Goal of the exercise:
It is required that all of the data be written out exactly.

Data section:
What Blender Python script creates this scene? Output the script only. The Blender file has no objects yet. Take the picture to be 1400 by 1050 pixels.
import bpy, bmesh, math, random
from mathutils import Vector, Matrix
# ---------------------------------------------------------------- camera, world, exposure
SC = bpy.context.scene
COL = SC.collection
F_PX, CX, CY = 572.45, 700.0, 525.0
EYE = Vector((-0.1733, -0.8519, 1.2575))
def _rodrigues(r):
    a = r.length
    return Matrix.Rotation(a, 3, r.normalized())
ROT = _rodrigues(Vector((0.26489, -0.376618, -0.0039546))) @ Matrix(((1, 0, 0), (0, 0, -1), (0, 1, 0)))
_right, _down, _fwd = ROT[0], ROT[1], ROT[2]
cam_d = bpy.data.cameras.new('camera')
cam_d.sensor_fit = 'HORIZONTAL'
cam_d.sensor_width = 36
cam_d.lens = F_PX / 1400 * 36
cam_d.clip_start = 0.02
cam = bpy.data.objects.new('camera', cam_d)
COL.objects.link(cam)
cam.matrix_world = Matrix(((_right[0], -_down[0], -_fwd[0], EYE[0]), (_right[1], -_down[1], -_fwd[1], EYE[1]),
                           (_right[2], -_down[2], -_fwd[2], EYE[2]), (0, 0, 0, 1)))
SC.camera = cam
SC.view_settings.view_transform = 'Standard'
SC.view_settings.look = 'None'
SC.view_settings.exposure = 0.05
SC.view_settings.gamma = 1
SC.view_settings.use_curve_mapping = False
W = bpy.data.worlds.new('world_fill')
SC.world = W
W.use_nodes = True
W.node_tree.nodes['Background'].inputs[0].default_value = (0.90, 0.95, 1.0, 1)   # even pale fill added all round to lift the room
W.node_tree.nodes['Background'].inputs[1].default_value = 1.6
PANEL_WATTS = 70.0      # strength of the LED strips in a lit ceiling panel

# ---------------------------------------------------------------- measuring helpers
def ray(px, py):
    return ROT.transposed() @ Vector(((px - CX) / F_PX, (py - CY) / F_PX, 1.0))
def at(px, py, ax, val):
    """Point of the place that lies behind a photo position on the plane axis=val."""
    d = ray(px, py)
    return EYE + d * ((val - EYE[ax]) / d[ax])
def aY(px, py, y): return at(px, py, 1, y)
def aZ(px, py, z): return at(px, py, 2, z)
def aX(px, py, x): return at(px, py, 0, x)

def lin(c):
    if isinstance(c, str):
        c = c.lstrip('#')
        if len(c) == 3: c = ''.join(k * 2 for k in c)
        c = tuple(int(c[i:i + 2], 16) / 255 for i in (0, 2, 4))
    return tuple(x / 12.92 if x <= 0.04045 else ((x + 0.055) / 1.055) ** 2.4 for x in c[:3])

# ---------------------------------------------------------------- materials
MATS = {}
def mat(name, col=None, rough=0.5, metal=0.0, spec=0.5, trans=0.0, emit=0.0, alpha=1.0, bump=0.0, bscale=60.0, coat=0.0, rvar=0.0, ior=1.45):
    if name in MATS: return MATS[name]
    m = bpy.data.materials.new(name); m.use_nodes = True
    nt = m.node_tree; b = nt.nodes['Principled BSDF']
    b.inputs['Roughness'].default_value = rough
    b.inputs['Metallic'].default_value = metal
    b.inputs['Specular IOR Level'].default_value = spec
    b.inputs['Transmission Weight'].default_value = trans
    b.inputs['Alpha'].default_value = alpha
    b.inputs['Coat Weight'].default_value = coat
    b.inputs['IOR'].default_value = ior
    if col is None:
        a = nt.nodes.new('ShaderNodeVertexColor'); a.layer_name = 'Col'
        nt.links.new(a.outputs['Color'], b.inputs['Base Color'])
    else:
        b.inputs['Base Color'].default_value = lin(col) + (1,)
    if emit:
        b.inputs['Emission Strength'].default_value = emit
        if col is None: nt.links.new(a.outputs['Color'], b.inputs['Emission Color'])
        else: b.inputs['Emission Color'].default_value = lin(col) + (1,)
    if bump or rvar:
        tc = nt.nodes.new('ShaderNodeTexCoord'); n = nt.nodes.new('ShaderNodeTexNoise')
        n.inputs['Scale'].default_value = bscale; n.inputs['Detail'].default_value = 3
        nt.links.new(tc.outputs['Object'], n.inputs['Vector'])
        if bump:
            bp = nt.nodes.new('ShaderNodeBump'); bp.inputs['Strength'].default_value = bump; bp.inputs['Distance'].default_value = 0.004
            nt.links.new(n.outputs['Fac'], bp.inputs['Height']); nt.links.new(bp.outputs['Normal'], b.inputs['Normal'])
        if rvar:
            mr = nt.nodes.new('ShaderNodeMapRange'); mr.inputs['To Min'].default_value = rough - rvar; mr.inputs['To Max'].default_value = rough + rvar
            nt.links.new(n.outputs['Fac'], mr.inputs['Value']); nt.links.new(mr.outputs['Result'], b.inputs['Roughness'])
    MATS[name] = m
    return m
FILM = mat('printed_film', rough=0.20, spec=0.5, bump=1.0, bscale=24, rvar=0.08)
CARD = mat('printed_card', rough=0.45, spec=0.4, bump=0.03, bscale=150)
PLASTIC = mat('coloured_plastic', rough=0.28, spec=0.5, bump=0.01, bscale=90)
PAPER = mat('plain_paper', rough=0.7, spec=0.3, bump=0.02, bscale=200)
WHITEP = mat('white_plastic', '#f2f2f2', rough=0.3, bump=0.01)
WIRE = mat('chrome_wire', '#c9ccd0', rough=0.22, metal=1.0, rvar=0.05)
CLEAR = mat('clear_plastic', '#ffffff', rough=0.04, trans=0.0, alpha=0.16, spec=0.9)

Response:
What Blender Python script creates this scene? Output the script only. The Blender file has no objects yet. Take the picture to be 1400 by 1050 pixels.
import bpy, bmesh, math, random
from mathutils import Vector, Matrix
# ---------------------------------------------------------------- camera, world, exposure
SC = bpy.context.scene
COL = SC.collection
F_PX, CX, CY = 572.45, 700.0, 525.0
EYE = Vector((-0.1733, -0.8519, 1.2575))
def _rodrigues(r):
    a = r.length
    return Matrix.Rotation(a, 3, r.normalized())
ROT = _rodrigues(Vector((0.26489, -0.376618, -0.0039546))) @ Matrix(((1, 0, 0), (0, 0, -1), (0, 1, 0)))
_right, _down, _fwd = ROT[0], ROT[1], ROT[2]
cam_d = bpy.data.cameras.new('camera')
cam_d.sensor_fit = 'HORIZONTAL'
cam_d.sensor_width = 36
cam_d.lens = F_PX / 1400 * 36
cam_d.clip_start = 0.02
cam = bpy.data.objects.new('camera', cam_d)
COL.objects.link(cam)
cam.matrix_world = Matrix(((_right[0], -_down[0], -_fwd[0], EYE[0]), (_right[1], -_down[1], -_fwd[1], EYE[1]),
                           (_right[2], -_down[2], -_fwd[2], EYE[2]), (0, 0, 0, 1)))
SC.camera = cam
SC.view_settings.view_transform = 'Standard'
SC.view_settings.look = 'None'
SC.view_settings.exposure = 0.05
SC.view_settings.gamma = 1
SC.view_settings.use_curve_mapping = False
W = bpy.data.worlds.new('world_fill')
SC.world = W
W.use_nodes = True
W.node_tree.nodes['Background'].inputs[0].default_value = (0.90, 0.95, 1.0, 1)   # even pale fill added all round to lift the room
W.node_tree.nodes['Background'].inputs[1].default_value = 1.6
PANEL_WATTS = 70.0      # strength of the LED strips in a lit ceiling panel

# ---------------------------------------------------------------- measuring helpers
def ray(px, py):
    return ROT.transposed() @ Vector(((px - CX) / F_PX, (py - CY) / F_PX, 1.0))
def at(px, py, ax, val):
    """Point of the place that lies behind a photo position on the plane axis=val."""
    d = ray(px, py)
    return EYE + d * ((val - EYE[ax]) / d[ax])
def aY(px, py, y): return at(px, py, 1, y)
def aZ(px, py, z): return at(px, py, 2, z)
def aX(px, py, x): return at(px, py, 0, x)

def lin(c):
    if isinstance(c, str):
        c = c.lstrip('#')
        if len(c) == 3: c = ''.join(k * 2 for k in c)
        c = tuple(int(c[i:i + 2], 16) / 255 for i in (0, 2, 4))
    return tuple(x / 12.92 if x <= 0.04045 else ((x + 0.055) / 1.055) ** 2.4 for x in c[:3])

# ---------------------------------------------------------------- materials
MATS = {}
def mat(name, col=None, rough=0.5, metal=0.0, spec=0.5, trans=0.0, emit=0.0, alpha=1.0, bump=0.0, bscale=60.0, coat=0.0, rvar=0.0, ior=1.45):
    if name in MATS: return MATS[name]
    m = bpy.data.materials.new(name); m.use_nodes = True
    nt = m.node_tree; b = nt.nodes['Principled BSDF']
    b.inputs['Roughness'].default_value = rough
    b.inputs['Metallic'].default_value = metal
    b.inputs['Specular IOR Level'].default_value = spec
    b.inputs['Transmission Weight'].default_value = trans
    b.inputs['Alpha'].default_value = alpha
    b.inputs['Coat Weight'].default_value = coat
    b.inputs['IOR'].default_value = ior
    if col is None:
        a = nt.nodes.new('ShaderNodeVertexColor'); a.layer_name = 'Col'
        nt.links.new(a.outputs['Color'], b.inputs['Base Color'])
    else:
        b.inputs['Base Color'].default_value = lin(col) + (1,)
    if emit:
        b.inputs['Emission Strength'].default_value = emit
        if col is None: nt.links.new(a.outputs['Color'], b.inputs['Emission Color'])
        else: b.inputs['Emission Color'].default_value = lin(col) + (1,)
    if bump or rvar:
        tc = nt.nodes.new('ShaderNodeTexCoord'); n = nt.nodes.new('ShaderNodeTexNoise')
        n.inputs['Scale'].default_value = bscale; n.inputs['Detail'].default_value = 3
        nt.links.new(tc.outputs['Object'], n.inputs['Vector'])
        if bump:
            bp = nt.nodes.new('ShaderNodeBump'); bp.inputs['Strength'].default_value = bump; bp.inputs['Distance'].default_value = 0.004
            nt.links.new(n.outputs['Fac'], bp.inputs['Height']); nt.links.new(bp.outputs['Normal'], b.inputs['Normal'])
        if rvar:
            mr = nt.nodes.new('ShaderNodeMapRange'); mr.inputs['To Min'].default_value = rough - rvar; mr.inputs['To Max'].default_value = rough + rvar
            nt.links.new(n.outputs['Fac'], mr.inputs['Value']); nt.links.new(mr.outputs['Result'], b.inputs['Roughness'])
    MATS[name] = m
    return m
FILM = mat('printed_film', rough=0.20, spec=0.5, bump=1.0, bscale=24, rvar=0.08)
CARD = mat('printed_card', rough=0.45, spec=0.4, bump=0.03, bscale=150)
PLASTIC = mat('coloured_plastic', rough=0.28, spec=0.5, bump=0.01, bscale=90)
PAPER = mat('plain_paper', rough=0.7, spec=0.3, bump=0.02, bscale=200)
WHITEP = mat('white_plastic', '#f2f2f2', rough=0.3, bump=0.01)
WIRE = mat('chrome_wire', '#c9ccd0', rough=0.22, metal=1.0, rvar=0.05)
CLEAR = mat('clear_plastic', '#ffffff', rough=0.04, trans=0.0, alpha=0.16, spec=0.9)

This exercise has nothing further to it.